On Sept. 12, 2019, The Daily Texan Editorial Staff released an editorial urging UT students to stand up against the ‘Domain on Riverside’ luxury development, which will be voted on at the city council this coming Thursday and threatens to displace thousands of students and workers living at the Quad, Ballpark North and Town Lake apartment complexes.
As Defend Our Hoodz, the primary organization which has organized the resistance, we welcome this call from The Daily Texan and appreciate the information and the historical background of East Austin they shared.
But, we feel the editorial board glossed over a critical aspect of this struggle, primarily that students, workers and our organization have been on the ground for over a year and a half taking militant and confrontational action at great sacrifice.

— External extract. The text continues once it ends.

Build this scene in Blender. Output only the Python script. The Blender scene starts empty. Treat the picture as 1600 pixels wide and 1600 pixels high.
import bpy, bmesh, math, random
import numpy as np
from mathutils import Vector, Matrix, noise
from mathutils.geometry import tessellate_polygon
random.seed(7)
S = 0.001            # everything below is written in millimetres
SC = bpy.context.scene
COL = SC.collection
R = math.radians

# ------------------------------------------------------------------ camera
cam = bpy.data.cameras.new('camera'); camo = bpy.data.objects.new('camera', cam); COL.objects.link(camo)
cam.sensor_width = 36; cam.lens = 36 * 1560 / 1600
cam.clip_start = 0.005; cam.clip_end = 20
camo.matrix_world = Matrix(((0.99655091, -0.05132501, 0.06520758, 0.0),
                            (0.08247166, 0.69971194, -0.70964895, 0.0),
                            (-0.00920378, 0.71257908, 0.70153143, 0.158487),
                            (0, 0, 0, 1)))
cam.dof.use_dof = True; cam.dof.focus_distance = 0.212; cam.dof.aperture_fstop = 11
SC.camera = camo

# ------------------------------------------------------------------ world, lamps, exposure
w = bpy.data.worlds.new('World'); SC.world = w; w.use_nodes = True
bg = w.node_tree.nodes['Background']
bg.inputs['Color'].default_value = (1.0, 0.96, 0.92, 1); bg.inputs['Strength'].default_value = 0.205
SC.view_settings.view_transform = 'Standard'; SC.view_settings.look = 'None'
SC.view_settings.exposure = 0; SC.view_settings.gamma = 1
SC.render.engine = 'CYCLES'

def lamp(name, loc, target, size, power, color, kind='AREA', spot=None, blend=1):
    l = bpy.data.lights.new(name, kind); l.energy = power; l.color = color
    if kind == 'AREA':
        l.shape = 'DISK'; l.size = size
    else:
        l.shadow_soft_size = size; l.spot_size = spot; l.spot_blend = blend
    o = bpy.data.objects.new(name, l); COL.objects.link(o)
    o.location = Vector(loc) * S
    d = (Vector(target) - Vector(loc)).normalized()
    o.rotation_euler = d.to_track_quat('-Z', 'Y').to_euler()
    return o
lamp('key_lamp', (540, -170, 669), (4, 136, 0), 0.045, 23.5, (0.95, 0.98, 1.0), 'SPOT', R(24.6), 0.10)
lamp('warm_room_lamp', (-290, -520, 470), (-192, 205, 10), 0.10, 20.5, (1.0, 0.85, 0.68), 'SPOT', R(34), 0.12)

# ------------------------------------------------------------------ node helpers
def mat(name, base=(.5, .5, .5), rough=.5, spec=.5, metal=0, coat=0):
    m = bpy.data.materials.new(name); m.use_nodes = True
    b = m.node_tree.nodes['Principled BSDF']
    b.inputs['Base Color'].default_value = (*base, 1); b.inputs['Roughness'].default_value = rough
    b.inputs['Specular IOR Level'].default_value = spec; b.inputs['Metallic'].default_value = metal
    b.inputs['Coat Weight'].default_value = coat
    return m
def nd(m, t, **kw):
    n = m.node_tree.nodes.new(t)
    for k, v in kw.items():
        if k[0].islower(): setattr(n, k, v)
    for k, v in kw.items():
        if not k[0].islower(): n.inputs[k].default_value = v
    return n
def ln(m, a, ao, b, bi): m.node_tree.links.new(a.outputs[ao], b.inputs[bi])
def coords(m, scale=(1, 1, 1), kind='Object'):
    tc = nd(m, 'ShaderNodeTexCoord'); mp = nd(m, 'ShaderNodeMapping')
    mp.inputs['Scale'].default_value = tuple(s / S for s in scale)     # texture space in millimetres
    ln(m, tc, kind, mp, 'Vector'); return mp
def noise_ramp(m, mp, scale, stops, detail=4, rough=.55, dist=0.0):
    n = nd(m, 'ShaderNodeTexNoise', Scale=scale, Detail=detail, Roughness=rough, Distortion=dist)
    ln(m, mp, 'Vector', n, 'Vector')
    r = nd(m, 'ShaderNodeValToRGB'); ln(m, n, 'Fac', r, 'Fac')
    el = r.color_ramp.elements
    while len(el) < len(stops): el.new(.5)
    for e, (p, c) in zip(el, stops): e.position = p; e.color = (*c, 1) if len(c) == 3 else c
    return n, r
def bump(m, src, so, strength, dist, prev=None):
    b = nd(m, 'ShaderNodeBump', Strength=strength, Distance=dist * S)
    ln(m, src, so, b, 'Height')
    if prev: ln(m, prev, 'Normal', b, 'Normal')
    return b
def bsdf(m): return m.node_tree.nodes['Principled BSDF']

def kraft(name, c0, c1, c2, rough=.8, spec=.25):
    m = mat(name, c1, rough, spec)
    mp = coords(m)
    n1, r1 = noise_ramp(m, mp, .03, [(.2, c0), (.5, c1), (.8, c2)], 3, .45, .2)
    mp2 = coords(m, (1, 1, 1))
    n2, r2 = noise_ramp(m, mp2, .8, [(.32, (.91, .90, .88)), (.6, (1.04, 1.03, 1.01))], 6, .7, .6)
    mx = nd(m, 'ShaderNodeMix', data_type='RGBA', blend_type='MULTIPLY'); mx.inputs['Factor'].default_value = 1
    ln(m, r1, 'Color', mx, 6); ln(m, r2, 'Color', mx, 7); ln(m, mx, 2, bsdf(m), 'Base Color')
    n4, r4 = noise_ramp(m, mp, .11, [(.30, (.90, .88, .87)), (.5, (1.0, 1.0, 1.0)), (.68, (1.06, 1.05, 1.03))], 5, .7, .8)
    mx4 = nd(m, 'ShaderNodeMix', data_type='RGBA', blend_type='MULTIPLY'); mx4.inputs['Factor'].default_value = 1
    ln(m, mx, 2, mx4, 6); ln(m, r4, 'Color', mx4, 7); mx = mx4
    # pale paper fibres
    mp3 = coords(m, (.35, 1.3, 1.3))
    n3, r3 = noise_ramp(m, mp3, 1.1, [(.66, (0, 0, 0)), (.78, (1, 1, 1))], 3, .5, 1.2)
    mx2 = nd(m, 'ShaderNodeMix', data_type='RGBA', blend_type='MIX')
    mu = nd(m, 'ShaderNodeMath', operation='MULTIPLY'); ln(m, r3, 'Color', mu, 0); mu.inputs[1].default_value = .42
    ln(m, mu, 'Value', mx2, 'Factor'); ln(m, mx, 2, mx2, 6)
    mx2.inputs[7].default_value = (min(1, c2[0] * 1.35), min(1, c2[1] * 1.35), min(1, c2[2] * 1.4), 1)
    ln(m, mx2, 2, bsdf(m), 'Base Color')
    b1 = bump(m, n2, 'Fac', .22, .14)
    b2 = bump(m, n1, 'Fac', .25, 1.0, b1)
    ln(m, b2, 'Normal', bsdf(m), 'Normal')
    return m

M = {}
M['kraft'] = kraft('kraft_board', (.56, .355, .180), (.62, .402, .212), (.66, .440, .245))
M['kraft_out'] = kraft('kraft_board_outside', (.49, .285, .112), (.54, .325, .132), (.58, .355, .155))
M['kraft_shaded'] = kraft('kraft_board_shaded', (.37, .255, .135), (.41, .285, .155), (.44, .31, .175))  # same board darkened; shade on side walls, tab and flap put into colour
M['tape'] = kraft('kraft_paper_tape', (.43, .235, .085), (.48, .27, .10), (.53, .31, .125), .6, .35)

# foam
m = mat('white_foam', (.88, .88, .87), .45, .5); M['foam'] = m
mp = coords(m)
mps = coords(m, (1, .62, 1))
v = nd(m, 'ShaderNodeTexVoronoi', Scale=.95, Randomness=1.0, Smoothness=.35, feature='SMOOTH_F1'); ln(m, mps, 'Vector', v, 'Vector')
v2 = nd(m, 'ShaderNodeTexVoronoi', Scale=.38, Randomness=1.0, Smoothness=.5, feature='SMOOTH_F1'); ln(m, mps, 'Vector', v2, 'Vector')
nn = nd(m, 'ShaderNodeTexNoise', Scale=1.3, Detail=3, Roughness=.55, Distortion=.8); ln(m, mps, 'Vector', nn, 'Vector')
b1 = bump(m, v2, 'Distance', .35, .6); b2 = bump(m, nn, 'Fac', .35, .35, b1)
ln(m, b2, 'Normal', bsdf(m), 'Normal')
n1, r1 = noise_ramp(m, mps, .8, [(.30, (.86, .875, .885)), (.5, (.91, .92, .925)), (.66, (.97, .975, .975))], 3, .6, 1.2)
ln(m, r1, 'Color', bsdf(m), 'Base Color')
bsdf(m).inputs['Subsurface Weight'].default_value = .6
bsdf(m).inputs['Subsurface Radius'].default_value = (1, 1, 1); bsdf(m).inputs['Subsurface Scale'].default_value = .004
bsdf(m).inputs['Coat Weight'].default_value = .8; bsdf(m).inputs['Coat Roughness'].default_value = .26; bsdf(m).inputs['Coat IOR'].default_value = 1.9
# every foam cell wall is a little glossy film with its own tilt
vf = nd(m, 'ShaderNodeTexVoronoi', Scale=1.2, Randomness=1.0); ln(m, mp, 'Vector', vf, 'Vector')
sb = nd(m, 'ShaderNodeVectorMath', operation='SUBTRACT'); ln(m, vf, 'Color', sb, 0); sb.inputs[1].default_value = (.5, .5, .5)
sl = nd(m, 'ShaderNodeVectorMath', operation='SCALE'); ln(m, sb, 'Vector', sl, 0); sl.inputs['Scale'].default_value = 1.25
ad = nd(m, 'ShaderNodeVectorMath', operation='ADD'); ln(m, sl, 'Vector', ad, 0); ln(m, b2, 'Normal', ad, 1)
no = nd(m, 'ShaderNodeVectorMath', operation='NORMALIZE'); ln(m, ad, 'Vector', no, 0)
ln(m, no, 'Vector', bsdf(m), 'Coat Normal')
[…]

This work has not only forced the entire Austin community to take the project seriously as a massive act of displacement, but it has directly slowed down the development as well, much to the developers and city’s anger.
The city has responded to our militant action with full-on state repression. We have taken around 20 arrests over the course of the fight, mainly for the supposed “crime” of interrupting a public meeting. We are the public, and the reason they criminalize us is because we have clearly shown them that we will not play along with their empty process that only serves the ruling class.
State repression rears its ugly head whenever the people, particularly the working class and oppressed masses, fight back on their own terms, rather than the empty rules imposed on us by the ruling class. The Texan should not neglect their fellow students and the workers of Austin by failing to mention the repression that the city has carried out against us.
The Texan urges students to get involved but doesn’t specify with whom. As individuals, we cannot fight this capitalist state on our own. The people have to be organized long-term into formations that can last.
We have such an organization — which we continually develop and adapt to our conditions — because we fight gentrification from the position that the only long-term solution is revolution, not integration into this capitalist system.
There are enough people tweeting out “email your representatives” or making petitions. We need more people out on the streets fighting this project tooth and nail by any means necessary. We have knocked on hundreds of doors, rallied out in the streets of East Riverside and protested at City Hall.
We have confronted gentrifying arts nonprofits, city bureaucrats and the Mayor and Council. We have seen messages of defiance to the project painted on the walls of East Riverside and tenant grievances posted on the managers’ doors in the very apartment complexes facing destruction.
The streets and walls are the people’s microphone. This system will not hear our voices through polite requests. In fact, this system doesn’t serve us at all; it serves its ruling class bourgeoisie. City Council and the brutal cops serve their developer masters, not the people.
The same council members that The Texan suggests you email have taken thousands of dollars in donations from the developers.
If you do email, shame council members for selling their souls. Tell them they have no business deciding what’s best for the community when they take developer money and help them push displacement projects. Tell them that you don’t support how they unleashed brutal cops on community members and anti-gentrification activists. But better yet, join the fight to confront council and their developer masters, offline and out in the community.
We live in a dying capitalist-imperialist state that does not serve the people or the international working class. Students must join long-term, revolutionary organizing and put working class politics at the forefront.
Defend Our Hoodz is different from the people telling you to vote for another parasite, or to collaborate with racist, brutal cops, because we recognize this system is not legitimate and put that recognition into practice. We know that long term, only organized rebellion will get us closer to a world where the working class and oppressed masses — not capitalist exploiters — decide how our communities are built.
Defend Our Hoodz and Riverside residents will be rallying at City Hall on Thursday, starting at 6:30 p.m. While they have tried to scare us off, we will show up another time to let them know that no matter how they vote, we will militantly resist this luxury project that doesn’t serve students or the working class masses of East Riverside or Austin.
The conclusion of this sham city process is not the end of the struggle by any means. Developers and sellout politicians are only creating more resistance every time they ignore the will of the people.
Students and workers of UT, East Riverside and the world -— unite to combat and resist gentrification!